• **Exercise description**:
Quote from the first line below through the line that contains "outlet('gas_outlet', 'pale gas", both included, and leave the pictures out.

• **Provided material**:
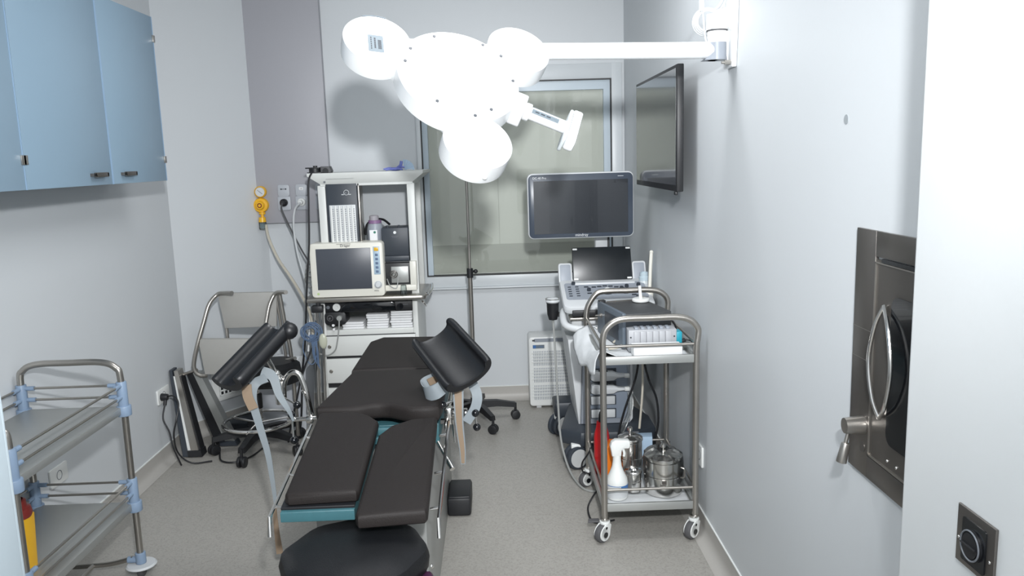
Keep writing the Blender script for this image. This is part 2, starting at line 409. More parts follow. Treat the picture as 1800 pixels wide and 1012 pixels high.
def outlet(name, label, x, cmat, plug=True):
    g = thing(name, label, 'gas outlet', (x, PY, 1.40))
    b = MB(); b.prism(rrect(.074, .075, .014, 4, x, 1.437), (0, PY, 0), X_, Z_, -Y_, .012, .003); b.prism(rrect(.082, .088, .012, 4, x, 1.357), (0, PY, 0), X_, Z_, -Y_, .014, .003)
    b.build('outlet_plate', mat('outlet_grey', (176, 180, 186), .4), g)
    if plug: MB().lathe([(0, 0), (.024, 0), (.024, .02), (.014, .028), (.012, .05), (0, .05)], (x, PY-.013, 1.362), (0, -1, 0)).build('coupling', cmat, g)
    b = MB()
    if cmat == 'black': b.box(x-.019, x-.009, PY-.0135, PY-.012, 1.443, 1.451).box(x+.009, x+.019, PY-.0135, PY-.012, 1.443, 1.451).text('AIR', .009, (x-.008, PY-.0125, 1.444), X_, Z_)
    elif cmat == 'white': b.text('O2', .012, (x-.008, PY-.0125, 1.442), X_, Z_)
    else: b.text('C', .022, (x-.008, PY-.0145, 1.362), X_, Z_)
    b.build('marking', 'ink' if cmat != 'blue' else 'bluelab', g)
    if cmat == 'white': MB().prism(rrect(.026, .018, .005, 3, x, 1.447), (0, PY-.0121, 0), X_, Z_, -Y_, .0004).build('sticker', 'towel', g)
    return g
outlet('gas_outlet', 'grey wall gas outlet with a black coupling and dark hose plugged in', -1.338, 'black')
outlet('gas_outlet', 'grey wall gas outlet with a white coupling and white hose', -1.226, 'white')
outlet('gas_outlet', 'pale gas outlet with blue letter half hidden by the workstation post', -1.10, 'blue', False)

# hoses on that wall
def hose(name, pts, r, m, label, cat='hose', n=8, group=None, sub=6):
    o = MB().tube(pts, r, n, sub=sub).build(name, m); tag(o, label, cat, group); return o
hose('suction_hose', [(-1.46, 5.09, 1.225), (-1.43, 5.03, 1.14), (-1.36, 4.95, 1.02), (-1.27, 4.86, .92), (-1.18, 4.76, .81), (-1.12, 4.68, .70), (-1.10, 4.62, .50)], .009, 'beigetube', 'translucent beige suction hose hanging from the yellow regulator')
hose('air_hose', [(-1.338, 5.055, 1.36), (-1.325, 4.99, 1.32), (-1.27, 4.96, 1.20), (-1.20, 4.90, 1.08), (-1.13, 4.80, 1.00), (-1.10, 4.74, .96)], .0052, 'rubber', 'dark grey hose from the black coupling to the workstation')
hose('oxygen_hose', [(-1.226, 5.055, 1.36), (-1.245, 4.99, 1.32), (-1.25, 4.95, 1.22), (-1.22, 4.88, 1.06), (-1.16, 4.78, .90), (-1.13, 4.70, .72), (-1.14, 4.64, .5)], .0065, 'uslight', 'white hose hanging from the white coupling')
b = MB()
for k in range(4):
    b.torus((-1.11+.004*k, 4.74-.02*k, .985-.025*k), .035+.004*k, .0045, (.5, 1, .35+.1*k), n=24, m=6)
tag(b.build('coiled_tubing', 'greytube'), 'loops of thin grey tubing beside the patient monitor', 'tubing')

# ------------------------------------------------------------------ anaesthesia workstation
AY = 4.60
ws = thing('anaesthesia_workstation', 'tall off-white anaesthesia workstation with canopy shelf, flowmeters and drawers', 'medical workstation', (-.755, 4.85, 0))
b = MB()
x0, x1, x0b, x1b = -1.06, -.405, -.995, -.468
# canopy: inverted tray
o0 = b._snap()
ring = lambda xa, xb, ya, yb, z: [V((xa, ya, z)), V((xb, ya, z)), V((xb, yb, z)), V((xa, yb, z))]
b.rings([ring(x0b, x1b, AY, 5.1, 1.483), ring(x0, x1, AY-.03, 5.12, 1.53), ring(x0, x1, AY-.03, 5.12, 1.545)])
b.box(x0b, x1b, AY, 5.1, 1.47, 1.486)
b.build('canopy_shelf', 'offwhite', ws)
MB().box(-.955, -.80, AY-.022, AY-.018, 1.512, 1.5125).box(-.972, -.962, AY-.015, AY-.008, 1.49, 1.50).build('canopy_marking', 'key', ws)
for x in (-.99, -.482):
    b = MB(); b.box(x-.022, x+.022, AY, AY+.05, .80, 1.475, .004).box(x-.022, x+.022, AY+.36, AY+.40, .8, 1.475, .004); b.build('upright_post', 'offwhite', ws)
# flowmeter block
fm = MB().box(-.965, -.788, AY-.005, AY+.14, 1.10, 1.482, .003).build('flowmeter_block', 'usdark', ws)
b = MB().box(-.95, -.80, AY-.008, AY-.004, 1.15, 1.362, .001)
b.build('tube_window', 'uslight', fm)
b = MB()
for i in range(6): b.cyl((-.938+.024*i, AY-.012, 1.15), (-.938+.024*i, AY-.012, 1.358), .0065, n=10)
b.build('flow_tubes', 'white', fm)
b = MB()
for i in range(6):
    for k in range(15): b.box(-.929+.024*i-.003, -.929+.024*i+.003, AY-.0135, AY-.0085, 1.162+.0125*k, 1.165+.0125*k)
b.build('scale_marks', 'key', fm, smooth=False)
b = MB(); b.torus((-.848, AY-.006, 1.432), .014, .0016, (0, 1, 0)).text('-', .02, (-.855, AY-.006, 1.426), X_, Z_).box(-.876, -.862, AY-.007, AY-.005, 1.419, 1.423).box(-.836, -.822, AY-.007, AY-.005, 1.419, 1.423)
b.build('emblem', 'uslight', fm)
MB().box(-.785, -.776, AY+.0, AY+.12, 1.10, 1.482, .001).build('side_plate', 'steel', ws)
# gas module lower right
gm = MB().box(-.67, -.50, AY-.02, AY+.14, .865, 1.02, .003).build('gas_module', 'black', ws)
MB().box(-.615, -.515, AY-.024, AY-.02, .905, 1.00, .003).build('clear_plate', 'matsteel', gm)
MB().torus((-.60, AY-.027, .955), .02, .003, (0, 1, 0)).torus((-.60, AY-.027, .955), .010, .003, (0, 1, 0)).build('valve', 'darksteel', gm)
MB().box(-.67, -.47, AY-.04, AY+.1, .86, .893, .004).box(-.505, -.468, AY-.04, AY+.1, .89, 1.03, .004).build('module_tray', 'cream', gm)
MB().cyl((-.545, AY-.05, .843), (-.545, AY-.05, .895), .02, .016).build('cup', 'clear', gm)
MB().tube([(-.64, AY-.03, .93), (-.62, AY-.05, .89), (-.585, AY-.05, .88), (-.575, AY-.03, .94)], .003, 6).build('hose', 'greytube', gm)
# work surface
b = MB(); b.prism(rrect(.70, .44, .03, 4, -.765, AY+.13), (0, 0, .812), X_, Y_, Z_, .025, .005)
b.build('work_surface', 'steel', ws)
MB().tube([(-.415, AY-.05, .842), (-.40, AY-.08, .842), (-.395, AY+.1, .842), (-.41, AY+.3, .842)], .008, 8).tube([(-.44, AY-.07, .80), (-.425, AY-.09, .79), (-.42, AY-.05, .77)], .006, 8).build('side_rail', 'chrome', ws)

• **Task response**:
Keep writing the Blender script for this image. This is part 2, starting at line 409. More parts follow. Treat the picture as 1800 pixels wide and 1012 pixels high.
def outlet(name, label, x, cmat, plug=True):
    g = thing(name, label, 'gas outlet', (x, PY, 1.40))
    b = MB(); b.prism(rrect(.074, .075, .014, 4, x, 1.437), (0, PY, 0), X_, Z_, -Y_, .012, .003); b.prism(rrect(.082, .088, .012, 4, x, 1.357), (0, PY, 0), X_, Z_, -Y_, .014, .003)
    b.build('outlet_plate', mat('outlet_grey', (176, 180, 186), .4), g)
    if plug: MB().lathe([(0, 0), (.024, 0), (.024, .02), (.014, .028), (.012, .05), (0, .05)], (x, PY-.013, 1.362), (0, -1, 0)).build('coupling', cmat, g)
    b = MB()
    if cmat == 'black': b.box(x-.019, x-.009, PY-.0135, PY-.012, 1.443, 1.451).box(x+.009, x+.019, PY-.0135, PY-.012, 1.443, 1.451).text('AIR', .009, (x-.008, PY-.0125, 1.444), X_, Z_)
    elif cmat == 'white': b.text('O2', .012, (x-.008, PY-.0125, 1.442), X_, Z_)
    else: b.text('C', .022, (x-.008, PY-.0145, 1.362), X_, Z_)
    b.build('marking', 'ink' if cmat != 'blue' else 'bluelab', g)
    if cmat == 'white': MB().prism(rrect(.026, .018, .005, 3, x, 1.447), (0, PY-.0121, 0), X_, Z_, -Y_, .0004).build('sticker', 'towel', g)
    return g
outlet('gas_outlet', 'grey wall gas outlet with a black coupling and dark hose plugged in', -1.338, 'black')
outlet('gas_outlet', 'grey wall gas outlet with a white coupling and white hose', -1.226, 'white')
outlet('gas_outlet', 'pale gas outlet with blue letter half hidden by the workstation post', -1.10, 'blue', False)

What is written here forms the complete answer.